• _Your goal_
Copy everything in the data below exactly except the pictures.
* Start Data *
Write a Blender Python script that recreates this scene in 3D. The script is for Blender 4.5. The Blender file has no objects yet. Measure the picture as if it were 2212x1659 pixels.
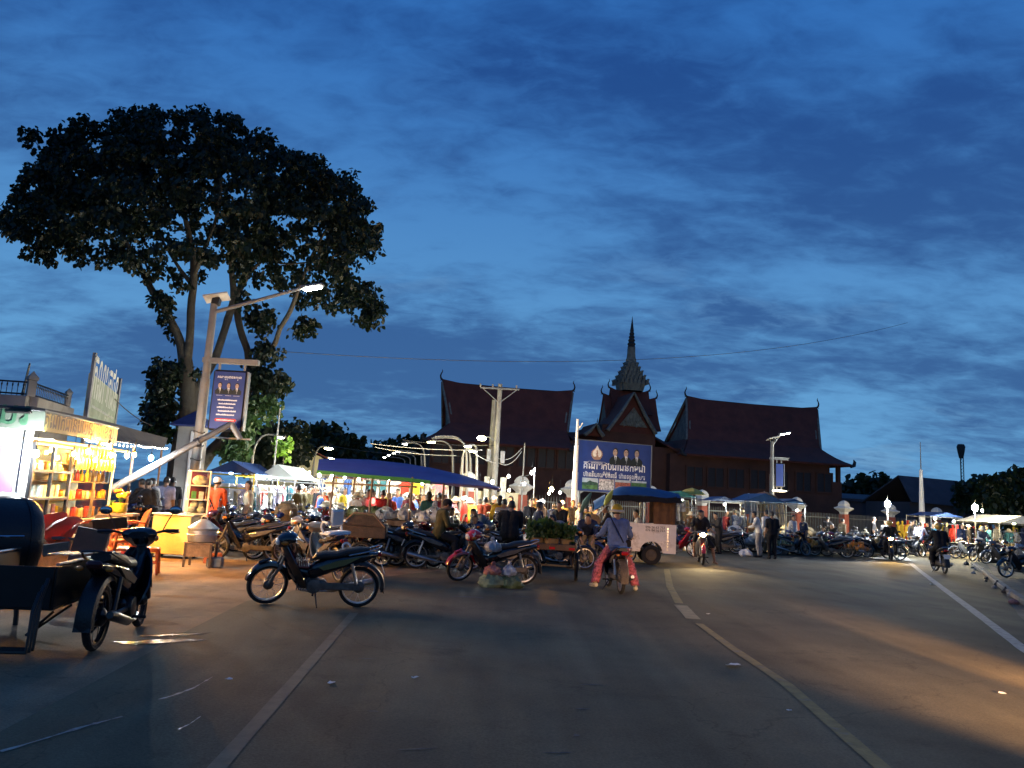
import bpy, math, random
import numpy as np
from mathutils import Vector, Matrix, Euler
R = math.radians
random.seed(7)
scene = bpy.context.scene
COL = scene.collection
PI = math.pi

# ------------------------------------------------------------------ camera
CAM_Z, PITCH, ROLL, FPX = 1.62, R(8.55), R(3.2), 1662.0
_p, _r = PITCH, ROLL
cF = Vector((0, math.cos(_p), math.sin(_p)))
_R0, _U0 = Vector((1, 0, 0)), Vector((0, -math.sin(_p), math.cos(_p)))
cR = _R0 * math.cos(_r) + _U0 * math.sin(_r)
cU = -_R0 * math.sin(_r) + _U0 * math.cos(_r)
cam = bpy.data.cameras.new('camera')
cam.sensor_width = 36; cam.lens = 36 * FPX / 2212; cam.clip_start = .05; cam.clip_end = 3000
cam_o = bpy.data.objects.new('camera', cam); COL.objects.link(cam_o)
cam_o.matrix_world = Matrix(((cR.x, cU.x, -cF.x, 0), (cR.y, cU.y, -cF.y, 0), (cR.z, cU.z, -cF.z, CAM_Z), (0, 0, 0, 1)))
scene.camera = cam_o

def ray(px, py):
    return cF + cR * ((px - 1106) / FPX) + cU * ((829.5 - py) / FPX)
def P(px, py, d):                                   # point seen at that picture position, d metres ahead
    v = ray(px, py); v = v * (d / v.y); v.z += CAM_Z; return v
def G(px, py, z=0.0):                               # point of the ground seen there
    v = ray(px, py); v = v * ((z - CAM_Z) / v.z); v.z += CAM_Z; return v
def GX(px, d, z=0.0):                               # ground point at depth d below picture column px (horizon row)
    v = ray(px, 1080 + (px - 1106) * math.tan(ROLL)); v = v * (d / v.y); return Vector((v.x, d, z))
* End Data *
• _The completed task_
Write a Blender Python script that recreates this scene in 3D. The script is for Blender 4.5. The Blender file has no objects yet. Measure the picture as if it were 2212x1659 pixels.
import bpy, math, random
import numpy as np
from mathutils import Vector, Matrix, Euler
R = math.radians
random.seed(7)
scene = bpy.context.scene
COL = scene.collection
PI = math.pi

# ------------------------------------------------------------------ camera
CAM_Z, PITCH, ROLL, FPX = 1.62, R(8.55), R(3.2), 1662.0
_p, _r = PITCH, ROLL
cF = Vector((0, math.cos(_p), math.sin(_p)))
_R0, _U0 = Vector((1, 0, 0)), Vector((0, -math.sin(_p), math.cos(_p)))
cR = _R0 * math.cos(_r) + _U0 * math.sin(_r)
cU = -_R0 * math.sin(_r) + _U0 * math.cos(_r)
cam = bpy.data.cameras.new('camera')
cam.sensor_width = 36; cam.lens = 36 * FPX / 2212; cam.clip_start = .05; cam.clip_end = 3000
cam_o = bpy.data.objects.new('camera', cam); COL.objects.link(cam_o)
cam_o.matrix_world = Matrix(((cR.x, cU.x, -cF.x, 0), (cR.y, cU.y, -cF.y, 0), (cR.z, cU.z, -cF.z, CAM_Z), (0, 0, 0, 1)))
scene.camera = cam_o

def ray(px, py):
    return cF + cR * ((px - 1106) / FPX) + cU * ((829.5 - py) / FPX)
def P(px, py, d):                                   # point seen at that picture position, d metres ahead
    v = ray(px, py); v = v * (d / v.y); v.z += CAM_Z; return v
def G(px, py, z=0.0):                               # point of the ground seen there
    v = ray(px, py); v = v * ((z - CAM_Z) / v.z); v.z += CAM_Z; return v
def GX(px, d, z=0.0):                               # ground point at depth d below picture column px (horizon row)
    v = ray(px, 1080 + (px - 1106) * math.tan(ROLL)); v = v * (d / v.y); return Vector((v.x, d, z))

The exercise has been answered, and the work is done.